> [What is expected]
Repeat the full listing, word for word.
#####
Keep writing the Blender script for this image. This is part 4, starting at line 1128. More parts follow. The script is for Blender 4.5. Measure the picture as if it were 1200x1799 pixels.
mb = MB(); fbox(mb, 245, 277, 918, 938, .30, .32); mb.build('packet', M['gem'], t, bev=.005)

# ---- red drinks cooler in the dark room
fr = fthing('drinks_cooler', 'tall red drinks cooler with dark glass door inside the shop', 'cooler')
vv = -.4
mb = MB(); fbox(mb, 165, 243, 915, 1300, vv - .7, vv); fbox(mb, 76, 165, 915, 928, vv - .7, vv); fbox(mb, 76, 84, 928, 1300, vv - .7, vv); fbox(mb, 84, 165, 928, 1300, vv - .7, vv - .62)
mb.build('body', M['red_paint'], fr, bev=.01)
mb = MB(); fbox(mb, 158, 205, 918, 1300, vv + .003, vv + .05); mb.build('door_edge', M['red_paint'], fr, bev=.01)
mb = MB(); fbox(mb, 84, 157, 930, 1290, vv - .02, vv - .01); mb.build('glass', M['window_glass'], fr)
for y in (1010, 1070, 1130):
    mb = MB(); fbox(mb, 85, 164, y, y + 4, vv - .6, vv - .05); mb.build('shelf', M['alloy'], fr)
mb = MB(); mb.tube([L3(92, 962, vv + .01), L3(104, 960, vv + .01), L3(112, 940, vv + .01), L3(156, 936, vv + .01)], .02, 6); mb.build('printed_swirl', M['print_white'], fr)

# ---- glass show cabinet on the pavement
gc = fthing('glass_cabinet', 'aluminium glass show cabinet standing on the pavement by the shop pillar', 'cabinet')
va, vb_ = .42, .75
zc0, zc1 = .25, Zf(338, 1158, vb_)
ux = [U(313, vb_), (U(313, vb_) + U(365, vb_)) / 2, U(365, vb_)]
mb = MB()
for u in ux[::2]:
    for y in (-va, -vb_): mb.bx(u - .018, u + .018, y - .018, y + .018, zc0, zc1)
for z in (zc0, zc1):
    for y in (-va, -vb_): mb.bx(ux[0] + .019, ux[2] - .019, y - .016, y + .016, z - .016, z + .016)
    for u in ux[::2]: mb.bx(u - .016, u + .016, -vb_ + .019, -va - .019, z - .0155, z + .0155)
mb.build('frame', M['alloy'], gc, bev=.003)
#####
> [Finished exercise]
Keep writing the Blender script for this image. This is part 4, starting at line 1128. More parts follow. The script is for Blender 4.5. Measure the picture as if it were 1200x1799 pixels.
mb = MB(); fbox(mb, 245, 277, 918, 938, .30, .32); mb.build('packet', M['gem'], t, bev=.005)

# ---- red drinks cooler in the dark room
fr = fthing('drinks_cooler', 'tall red drinks cooler with dark glass door inside the shop', 'cooler')
vv = -.4
mb = MB(); fbox(mb, 165, 243, 915, 1300, vv - .7, vv); fbox(mb, 76, 165, 915, 928, vv - .7, vv); fbox(mb, 76, 84, 928, 1300, vv - .7, vv); fbox(mb, 84, 165, 928, 1300, vv - .7, vv - .62)
mb.build('body', M['red_paint'], fr, bev=.01)
mb = MB(); fbox(mb, 158, 205, 918, 1300, vv + .003, vv + .05); mb.build('door_edge', M['red_paint'], fr, bev=.01)
mb = MB(); fbox(mb, 84, 157, 930, 1290, vv - .02, vv - .01); mb.build('glass', M['window_glass'], fr)
for y in (1010, 1070, 1130):
    mb = MB(); fbox(mb, 85, 164, y, y + 4, vv - .6, vv - .05); mb.build('shelf', M['alloy'], fr)
mb = MB(); mb.tube([L3(92, 962, vv + .01), L3(104, 960, vv + .01), L3(112, 940, vv + .01), L3(156, 936, vv + .01)], .02, 6); mb.build('printed_swirl', M['print_white'], fr)

# ---- glass show cabinet on the pavement
gc = fthing('glass_cabinet', 'aluminium glass show cabinet standing on the pavement by the shop pillar', 'cabinet')
va, vb_ = .42, .75
zc0, zc1 = .25, Zf(338, 1158, vb_)
ux = [U(313, vb_), (U(313, vb_) + U(365, vb_)) / 2, U(365, vb_)]
mb = MB()
for u in ux[::2]:
    for y in (-va, -vb_): mb.bx(u - .018, u + .018, y - .018, y + .018, zc0, zc1)
for z in (zc0, zc1):
    for y in (-va, -vb_): mb.bx(ux[0] + .019, ux[2] - .019, y - .016, y + .016, z - .016, z + .016)
    for u in ux[::2]: mb.bx(u - .016, u + .016, -vb_ + .019, -va - .019, z - .0155, z + .0155)
mb.build('frame', M['alloy'], gc, bev=.003)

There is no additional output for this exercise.